Small Company Governance

Good governance of small companies is necessary to ensure that shareowners in these companies have the same rights and privileges as owners in larger companies.

The U.S. Jumpstart Our Business Startups Act (JOBS) Act exempts small companies, called emerging growth companies (EGCs), from many of the governance structures, disclosure requirements and shareowner rights provisions that exist under U.S. securities laws.

Regulation

According to the US Jumpstart Our Business Startups Act (JOBS Act), small companies are exempt from the following:

  • Disclosure of pay versus performance;
  • Requirements for more than two years of audited financials in registration forms
  • Accounting rules that apply to firms other than private firms
  • Internal audit requirements
  • Auditor rotation requirements
  • Underwriter research restrictions (during and after an IPO)

CFA Institute Viewpoint

CFA Institute supports efforts to enhance small-company access to the capital markets for equity and debt funding.
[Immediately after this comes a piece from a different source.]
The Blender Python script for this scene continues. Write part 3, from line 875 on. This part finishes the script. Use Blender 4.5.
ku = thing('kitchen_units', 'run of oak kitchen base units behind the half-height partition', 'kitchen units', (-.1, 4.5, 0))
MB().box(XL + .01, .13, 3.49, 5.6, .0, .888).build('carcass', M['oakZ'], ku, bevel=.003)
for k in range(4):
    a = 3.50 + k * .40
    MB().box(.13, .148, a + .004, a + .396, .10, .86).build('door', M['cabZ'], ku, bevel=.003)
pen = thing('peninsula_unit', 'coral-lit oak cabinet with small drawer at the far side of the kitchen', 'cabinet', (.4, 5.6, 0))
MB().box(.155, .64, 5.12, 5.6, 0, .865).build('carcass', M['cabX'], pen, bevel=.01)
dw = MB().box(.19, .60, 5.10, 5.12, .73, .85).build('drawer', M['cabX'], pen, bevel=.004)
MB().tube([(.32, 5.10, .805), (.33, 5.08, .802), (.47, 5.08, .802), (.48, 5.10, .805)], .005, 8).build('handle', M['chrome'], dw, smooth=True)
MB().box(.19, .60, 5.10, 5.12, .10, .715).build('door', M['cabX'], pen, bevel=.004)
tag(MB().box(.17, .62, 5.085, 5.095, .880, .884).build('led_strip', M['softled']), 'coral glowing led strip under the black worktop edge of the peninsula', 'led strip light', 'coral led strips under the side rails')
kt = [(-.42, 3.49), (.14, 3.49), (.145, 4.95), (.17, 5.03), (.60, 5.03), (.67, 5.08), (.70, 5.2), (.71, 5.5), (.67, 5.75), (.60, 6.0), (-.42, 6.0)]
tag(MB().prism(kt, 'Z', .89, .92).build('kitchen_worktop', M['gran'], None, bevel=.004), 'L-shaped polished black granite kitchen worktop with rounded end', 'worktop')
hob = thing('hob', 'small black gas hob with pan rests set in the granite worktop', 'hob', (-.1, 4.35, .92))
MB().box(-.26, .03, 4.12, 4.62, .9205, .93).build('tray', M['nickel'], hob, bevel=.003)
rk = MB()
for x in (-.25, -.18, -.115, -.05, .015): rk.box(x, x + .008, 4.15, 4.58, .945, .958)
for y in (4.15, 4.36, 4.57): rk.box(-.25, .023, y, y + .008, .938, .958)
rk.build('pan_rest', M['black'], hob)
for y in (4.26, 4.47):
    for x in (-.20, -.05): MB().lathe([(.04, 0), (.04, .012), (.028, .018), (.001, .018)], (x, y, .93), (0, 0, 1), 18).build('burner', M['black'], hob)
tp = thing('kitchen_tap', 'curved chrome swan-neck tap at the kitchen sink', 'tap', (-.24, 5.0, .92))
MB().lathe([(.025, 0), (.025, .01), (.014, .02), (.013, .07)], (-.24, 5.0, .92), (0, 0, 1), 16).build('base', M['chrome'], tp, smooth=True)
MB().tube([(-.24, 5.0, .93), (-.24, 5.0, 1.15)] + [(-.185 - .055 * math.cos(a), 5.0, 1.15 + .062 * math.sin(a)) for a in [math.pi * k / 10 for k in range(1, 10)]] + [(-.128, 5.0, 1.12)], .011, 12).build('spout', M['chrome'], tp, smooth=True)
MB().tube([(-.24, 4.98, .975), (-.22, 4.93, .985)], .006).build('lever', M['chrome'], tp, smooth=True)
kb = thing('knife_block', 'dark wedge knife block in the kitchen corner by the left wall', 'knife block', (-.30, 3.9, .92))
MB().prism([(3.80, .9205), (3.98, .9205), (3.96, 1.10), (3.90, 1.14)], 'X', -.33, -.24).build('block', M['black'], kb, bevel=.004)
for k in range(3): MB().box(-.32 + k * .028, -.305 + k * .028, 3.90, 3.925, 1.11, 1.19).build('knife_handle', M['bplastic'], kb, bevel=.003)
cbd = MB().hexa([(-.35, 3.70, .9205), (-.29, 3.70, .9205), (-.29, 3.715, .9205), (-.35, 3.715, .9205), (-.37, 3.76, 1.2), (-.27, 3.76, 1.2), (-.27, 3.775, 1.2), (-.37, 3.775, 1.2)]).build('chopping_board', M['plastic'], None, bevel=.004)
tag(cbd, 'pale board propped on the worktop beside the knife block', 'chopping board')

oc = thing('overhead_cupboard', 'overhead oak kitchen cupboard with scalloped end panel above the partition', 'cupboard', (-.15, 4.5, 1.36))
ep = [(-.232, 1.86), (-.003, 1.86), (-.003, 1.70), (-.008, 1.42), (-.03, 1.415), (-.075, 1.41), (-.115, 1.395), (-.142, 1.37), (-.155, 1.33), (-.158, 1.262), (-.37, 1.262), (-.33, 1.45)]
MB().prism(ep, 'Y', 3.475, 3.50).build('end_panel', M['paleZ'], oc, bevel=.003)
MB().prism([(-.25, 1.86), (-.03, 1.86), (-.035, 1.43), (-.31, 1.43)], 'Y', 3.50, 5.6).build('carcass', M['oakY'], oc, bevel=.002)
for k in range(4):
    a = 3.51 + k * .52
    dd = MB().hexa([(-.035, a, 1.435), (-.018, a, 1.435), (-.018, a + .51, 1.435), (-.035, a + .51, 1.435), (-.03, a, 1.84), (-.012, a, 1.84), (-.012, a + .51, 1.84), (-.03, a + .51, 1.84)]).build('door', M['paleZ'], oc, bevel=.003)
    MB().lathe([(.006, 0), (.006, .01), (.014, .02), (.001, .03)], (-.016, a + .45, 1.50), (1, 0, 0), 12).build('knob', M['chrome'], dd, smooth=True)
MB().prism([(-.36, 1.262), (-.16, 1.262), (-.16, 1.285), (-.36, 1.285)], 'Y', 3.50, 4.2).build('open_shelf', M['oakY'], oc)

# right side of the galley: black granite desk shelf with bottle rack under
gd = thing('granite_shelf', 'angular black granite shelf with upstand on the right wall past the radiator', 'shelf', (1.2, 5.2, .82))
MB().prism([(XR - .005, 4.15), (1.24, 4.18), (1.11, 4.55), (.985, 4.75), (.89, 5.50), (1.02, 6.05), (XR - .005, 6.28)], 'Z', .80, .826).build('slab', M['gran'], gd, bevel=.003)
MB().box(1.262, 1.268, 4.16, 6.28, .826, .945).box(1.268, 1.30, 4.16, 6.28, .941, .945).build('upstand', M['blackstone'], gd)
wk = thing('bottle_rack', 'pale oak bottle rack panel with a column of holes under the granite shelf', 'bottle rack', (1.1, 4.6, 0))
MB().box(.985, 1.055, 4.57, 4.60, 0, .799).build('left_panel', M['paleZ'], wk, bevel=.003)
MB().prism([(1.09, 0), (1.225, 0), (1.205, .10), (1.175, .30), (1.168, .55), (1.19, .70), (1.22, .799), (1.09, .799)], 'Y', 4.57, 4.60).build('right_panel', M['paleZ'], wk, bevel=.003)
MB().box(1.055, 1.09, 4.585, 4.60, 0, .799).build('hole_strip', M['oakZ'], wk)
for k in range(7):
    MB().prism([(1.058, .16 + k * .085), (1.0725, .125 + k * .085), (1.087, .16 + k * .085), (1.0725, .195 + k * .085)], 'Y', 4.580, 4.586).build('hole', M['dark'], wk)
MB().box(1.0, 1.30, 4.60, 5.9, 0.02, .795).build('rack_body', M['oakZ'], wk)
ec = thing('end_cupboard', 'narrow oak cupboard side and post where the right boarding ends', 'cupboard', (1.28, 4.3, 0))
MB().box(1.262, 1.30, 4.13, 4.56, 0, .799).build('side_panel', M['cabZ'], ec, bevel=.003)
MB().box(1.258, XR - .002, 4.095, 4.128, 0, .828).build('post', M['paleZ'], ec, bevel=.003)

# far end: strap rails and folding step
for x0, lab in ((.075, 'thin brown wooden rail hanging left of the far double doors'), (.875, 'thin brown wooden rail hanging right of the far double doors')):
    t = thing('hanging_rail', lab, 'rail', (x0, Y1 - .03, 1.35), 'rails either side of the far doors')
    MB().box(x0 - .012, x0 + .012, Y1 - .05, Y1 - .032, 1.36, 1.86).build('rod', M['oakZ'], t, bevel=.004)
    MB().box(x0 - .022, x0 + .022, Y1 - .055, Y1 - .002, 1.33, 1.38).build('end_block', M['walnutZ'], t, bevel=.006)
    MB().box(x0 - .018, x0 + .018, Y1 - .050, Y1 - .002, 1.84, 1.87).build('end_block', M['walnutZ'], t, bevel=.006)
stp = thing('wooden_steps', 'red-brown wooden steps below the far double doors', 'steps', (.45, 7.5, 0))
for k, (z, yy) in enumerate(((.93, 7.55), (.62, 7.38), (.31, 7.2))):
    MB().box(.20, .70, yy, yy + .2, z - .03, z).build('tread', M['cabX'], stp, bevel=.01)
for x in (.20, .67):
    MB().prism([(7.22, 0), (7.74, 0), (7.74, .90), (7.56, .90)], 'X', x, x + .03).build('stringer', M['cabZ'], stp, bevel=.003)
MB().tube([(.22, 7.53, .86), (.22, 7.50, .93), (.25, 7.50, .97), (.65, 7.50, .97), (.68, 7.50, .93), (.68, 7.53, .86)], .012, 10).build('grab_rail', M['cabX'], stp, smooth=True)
But we believe this goal should be balanced with the transparency needs of investors. CFA Institute believes the following safeguards are needed to balance the capital needs of small companies and the transparency and protections investors require:

  • Annual audits of companies included in annual reports
  • Use of Generally Accepted Accounting Principles (GAAP)
  • At least semi-annual updates on performance and condition
  • Public disclosure of all important company news
  • Liability of company principals who make fraudulent representations
  • Separate exchanges for companies subject to the Act’s exemptions
  • Shares sold through crowdfunding to remain unregistered

No Exemption for Small Companies

Small companies should have to abide by the same rules as large companies for permitting shareowners to nominate directors. Excluding small companies from such requirements may deny their shareowners the ability to exercise an important right to hold board members accountable, particularly when considering that small companies may have more corporate governance issues than larger entities.